* _YOUR TASK_:
Print the data exactly as it is given, please.

# start of MATERIAL

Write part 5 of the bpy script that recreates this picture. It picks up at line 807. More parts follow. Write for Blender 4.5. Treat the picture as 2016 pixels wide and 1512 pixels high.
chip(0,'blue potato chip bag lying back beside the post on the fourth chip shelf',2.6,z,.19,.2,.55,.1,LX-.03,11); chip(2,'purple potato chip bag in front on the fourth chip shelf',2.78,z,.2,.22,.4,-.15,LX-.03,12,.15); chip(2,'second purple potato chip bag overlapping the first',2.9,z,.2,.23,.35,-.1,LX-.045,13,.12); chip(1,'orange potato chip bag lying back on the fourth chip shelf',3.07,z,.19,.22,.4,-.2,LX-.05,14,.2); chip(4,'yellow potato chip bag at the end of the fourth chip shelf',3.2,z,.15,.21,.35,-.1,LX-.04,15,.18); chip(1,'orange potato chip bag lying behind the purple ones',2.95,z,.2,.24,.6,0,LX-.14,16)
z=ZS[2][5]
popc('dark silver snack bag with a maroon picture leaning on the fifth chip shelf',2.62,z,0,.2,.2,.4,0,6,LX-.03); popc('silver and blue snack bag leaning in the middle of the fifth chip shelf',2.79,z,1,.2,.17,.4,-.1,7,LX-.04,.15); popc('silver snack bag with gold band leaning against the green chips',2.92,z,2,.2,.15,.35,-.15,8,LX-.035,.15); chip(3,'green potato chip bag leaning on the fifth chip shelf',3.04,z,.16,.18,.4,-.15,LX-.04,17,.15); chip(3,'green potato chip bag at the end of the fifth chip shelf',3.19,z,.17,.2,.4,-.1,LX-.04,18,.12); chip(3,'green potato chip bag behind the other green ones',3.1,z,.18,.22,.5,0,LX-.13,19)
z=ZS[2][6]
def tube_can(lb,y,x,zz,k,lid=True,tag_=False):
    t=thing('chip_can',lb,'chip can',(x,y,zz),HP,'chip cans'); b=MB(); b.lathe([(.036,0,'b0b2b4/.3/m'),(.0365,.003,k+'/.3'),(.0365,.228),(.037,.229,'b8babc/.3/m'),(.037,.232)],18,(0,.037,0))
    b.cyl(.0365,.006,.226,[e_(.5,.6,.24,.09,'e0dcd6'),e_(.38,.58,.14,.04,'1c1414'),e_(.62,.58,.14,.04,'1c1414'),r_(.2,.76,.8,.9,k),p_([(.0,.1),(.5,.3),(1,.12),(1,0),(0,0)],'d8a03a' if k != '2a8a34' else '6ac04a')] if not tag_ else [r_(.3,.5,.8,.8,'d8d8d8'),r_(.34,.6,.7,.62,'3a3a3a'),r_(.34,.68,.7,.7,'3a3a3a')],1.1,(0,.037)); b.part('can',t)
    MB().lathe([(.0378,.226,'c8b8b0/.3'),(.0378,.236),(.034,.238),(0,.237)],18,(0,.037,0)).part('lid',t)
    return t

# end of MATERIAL

* _SOLUTION TO THE PROBLEM_:
Write part 5 of the bpy script that recreates this picture. It picks up at line 807. More parts follow. Write for Blender 4.5. Treat the picture as 2016 pixels wide and 1512 pixels high.
chip(0,'blue potato chip bag lying back beside the post on the fourth chip shelf',2.6,z,.19,.2,.55,.1,LX-.03,11); chip(2,'purple potato chip bag in front on the fourth chip shelf',2.78,z,.2,.22,.4,-.15,LX-.03,12,.15); chip(2,'second purple potato chip bag overlapping the first',2.9,z,.2,.23,.35,-.1,LX-.045,13,.12); chip(1,'orange potato chip bag lying back on the fourth chip shelf',3.07,z,.19,.22,.4,-.2,LX-.05,14,.2); chip(4,'yellow potato chip bag at the end of the fourth chip shelf',3.2,z,.15,.21,.35,-.1,LX-.04,15,.18); chip(1,'orange potato chip bag lying behind the purple ones',2.95,z,.2,.24,.6,0,LX-.14,16)
z=ZS[2][5]
popc('dark silver snack bag with a maroon picture leaning on the fifth chip shelf',2.62,z,0,.2,.2,.4,0,6,LX-.03); popc('silver and blue snack bag leaning in the middle of the fifth chip shelf',2.79,z,1,.2,.17,.4,-.1,7,LX-.04,.15); popc('silver snack bag with gold band leaning against the green chips',2.92,z,2,.2,.15,.35,-.15,8,LX-.035,.15); chip(3,'green potato chip bag leaning on the fifth chip shelf',3.04,z,.16,.18,.4,-.15,LX-.04,17,.15); chip(3,'green potato chip bag at the end of the fifth chip shelf',3.19,z,.17,.2,.4,-.1,LX-.04,18,.12); chip(3,'green potato chip bag behind the other green ones',3.1,z,.18,.22,.5,0,LX-.13,19)
z=ZS[2][6]
def tube_can(lb,y,x,zz,k,lid=True,tag_=False):
    t=thing('chip_can',lb,'chip can',(x,y,zz),HP,'chip cans'); b=MB(); b.lathe([(.036,0,'b0b2b4/.3/m'),(.0365,.003,k+'/.3'),(.0365,.228),(.037,.229,'b8babc/.3/m'),(.037,.232)],18,(0,.037,0))
    b.cyl(.0365,.006,.226,[e_(.5,.6,.24,.09,'e0dcd6'),e_(.38,.58,.14,.04,'1c1414'),e_(.62,.58,.14,.04,'1c1414'),r_(.2,.76,.8,.9,k),p_([(.0,.1),(.5,.3),(1,.12),(1,0),(0,0)],'d8a03a' if k != '2a8a34' else '6ac04a')] if not tag_ else [r_(.3,.5,.8,.8,'d8d8d8'),r_(.34,.6,.7,.62,'3a3a3a'),r_(.34,.68,.7,.7,'3a3a3a')],1.1,(0,.037)); b.part('can',t)
    MB().lathe([(.0378,.226,'c8b8b0/.3'),(.0378,.236),(.034,.238),(0,.237)],18,(0,.037,0)).part('lid',t)
    return t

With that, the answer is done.